On the array-pass-by-reference, I'd argue that it's valuable to learn those semantics and they aren't particularly complicated. They offer huge benefits relating to bugs caused by unintentionally shared state. Marking the parameter `inout` is a small price to pay, and really forces you to be explicit about your intentions



Swift was designed around emojis it seems. First page in the manual shows how you can use emojis as variable names. I get why Apple wants to be clear how there are different ways to index into strings (even if this is motivated 99% by emojis like "family: man woman boy boy skintone B"), but still, the API didn't have to be this confusing or have so many breaking changes after GA.

About structs and pointers, I'm familiar with them in C/C++ where the syntax is clear and consistent. It's not consistent in Swift.
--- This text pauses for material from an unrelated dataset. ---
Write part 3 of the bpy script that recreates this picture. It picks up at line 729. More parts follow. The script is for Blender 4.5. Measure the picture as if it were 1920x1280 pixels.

And arrays don't even act like regular structs, I forgot: https://stackoverflow.com/questions/24450284/conflicting-def...


Or you know, the couple of languages people speak that are not using ASCII…


The issue here isn't ASCII vs unicode, it's specifically symbols that are composed of multiple unicode codepoints.


(Which btw isn't exclusive to emojis, there's also Hangul Jamo that the Unicode standard says is used for "archaic" Korean characters, but emojis are probably the main use case.)